Je vous ai adressé deux courriers cette année, le 21 janvier puis le 20 juin, à propos de la crise de l'accueil et du nombre de personnes sans abri qui sont laissées sans solution dans ma circonscription. Je ne suis pas la seule à l'avoir fait : de nombreuses associations vous interpellent depuis des mois sur le problème de l'hébergement, en particulier dans les structures qui sont chargées de celui des demandeurs et des demandeuses d'asile et des personnes migrantes, et sur le fait que le remplacement de l'hébergement inconditionnel des personnes à la rue par une logique de tri entre le bon et le mauvais migrant, le bon réfugié et la mauvaise personne sans domicile fixe (SDF), multiplie les difficultés, y compris pour les personnes censées leur venir en aide. Cela va à l'encontre, non seulement de ce à quoi nous sommes tenus par le droit international et par nos principes, mais aussi d'une politique d'accueil un tant soit peu raisonnable, rationnelle, à défaut d'être digne et humaine.
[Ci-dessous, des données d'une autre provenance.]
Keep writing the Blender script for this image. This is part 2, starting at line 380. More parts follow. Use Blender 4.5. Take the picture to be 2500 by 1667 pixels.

Mes deux courriers, comme les interpellations des associations, sont restés sans réponse.
Le 25 juin, le Gouvernement a annoncé sa volonté de faire ficher par le 115 les personnes accueillies, selon leur statut administratif. Vos politiques mettent les gens à la rue, et vous vous occupez de les chasser, de les ficher et de les laisser mourir. Un nombre glaçant de personnes mortes pèse sur votre ministère. Nous n'oublions pas Zineb Redouane, et nous demandons toujours où est Steve... À cela s'ajoutent les personnes qui sont mortes à la Chapelle, et il y en aura certainement d'autres demain.
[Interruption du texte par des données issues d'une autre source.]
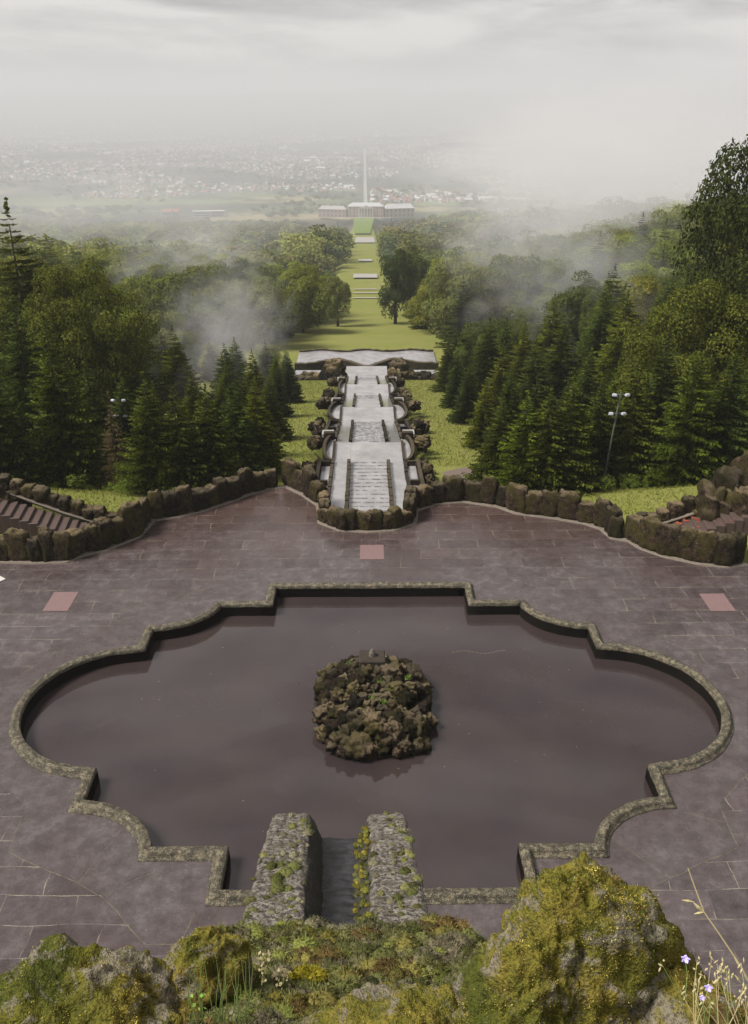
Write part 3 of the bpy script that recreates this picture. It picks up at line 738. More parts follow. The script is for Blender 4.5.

Le constat est effrayant. Je suis fière, monsieur le ministre, d'être aux côtés des organisations non gouvernementales (ONG) que vous considérez comme des complices des passeurs, de Carola Rackete, à qui le Gouvernement a refusé son aide alors qu'elle sauvait des vies, et de toutes celles et ceux qui se battent pour leur dignité et pour leurs droits. Êtes-vous fier d'être aux côtés des xénophobes, des anti-migrants, de Trump et de Salvini ? Combien de personnes allez-vous encore laisser mourir ?
Je n'attends pas véritablement de réponse de votre part, de même que je n'ai pas eu de réponse à mes courriers. Voilà en tout cas ce qu'est votre bilan, et je ne crois pas qu'il y ait de quoi être fier.